À la recherche du WULAD perdu, vol. II
Well, it’s been three days since I spilled the beans about my tumultuous pornographic home video past, and as of this morning I have yet to be contacted by legal representatives of either of the lovely and talented celebrities whose good names I relentlessly dragged through the mud in search of a quick laugh (let me reiterate here that it was all completely true), although the guy from Dude, Where’s My etc. did call to offer his services should my story be made into a major motion picture or an after-school special. To celebrate WULAD’s status as the Teflon® Blog, our archeological team has unearthed another glimpse of the shady origins of its widely tolerated style. So, from the mists of the past, we present the following piece, dated September 1989, when the WULAD lad was a sprightly 15...
Okay. Here was the scenario: Crazy Jack Smith the mass-murdering pal o’ mine had recently taken a turn for the worse. After mutilating 97 people in my home town of Skeeter Gulch, Florida, he had come after me with one of those multi-purpose kitchen tools and I was trapped in a Bible-school supply warehouse. I was petrified... mainly because I had to catch a plane...

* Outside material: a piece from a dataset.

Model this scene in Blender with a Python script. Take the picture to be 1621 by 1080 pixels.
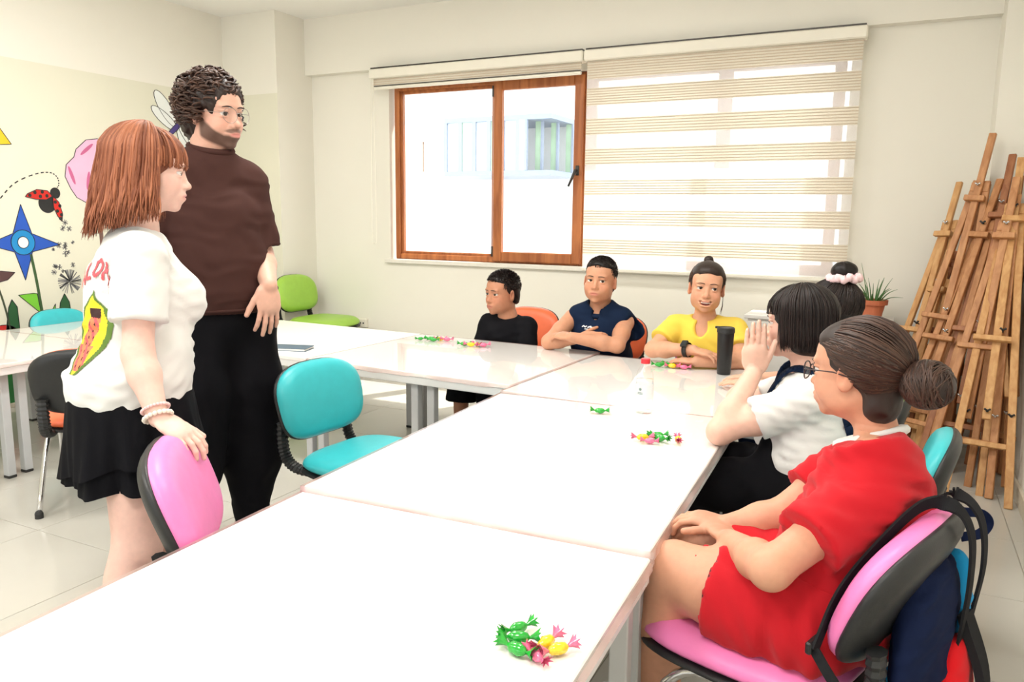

Hiding behind a box of prayer books, I could hear his raspy breaths not too far away. He coughed and wheezed. "Hey ya lil’ snot-rag! I’s gonna smash yo' face clear into da ground!" This was real bad news for the plane situation... It was gonna be hard to enjoy my Chicken Kiev with dehydrated peas if my face was smashed clear into da ground.
The closer he got, the easier it was to tell... he smelled like a dead pig, only less pleasant. Just as I was sure he was going to kill me, he jumped into the light. His face! He wore the tattoo of Bondaluccio! "What! Then you must be..." I started.
"Your brother!! It is me! You thought I was—"
"Dead, yes, killed by the Count of Spam!" I interrupted.
But then the lights came on! My friends jumped out and started singing "Happy Birthday" to me! It was all a sham! Ho ho ho! What a gas!
But then I woke up! It was all a dream! But then I woke up! It was all a dream! YUK YUK YUK! Ho ho ho ho Yuk Yuk.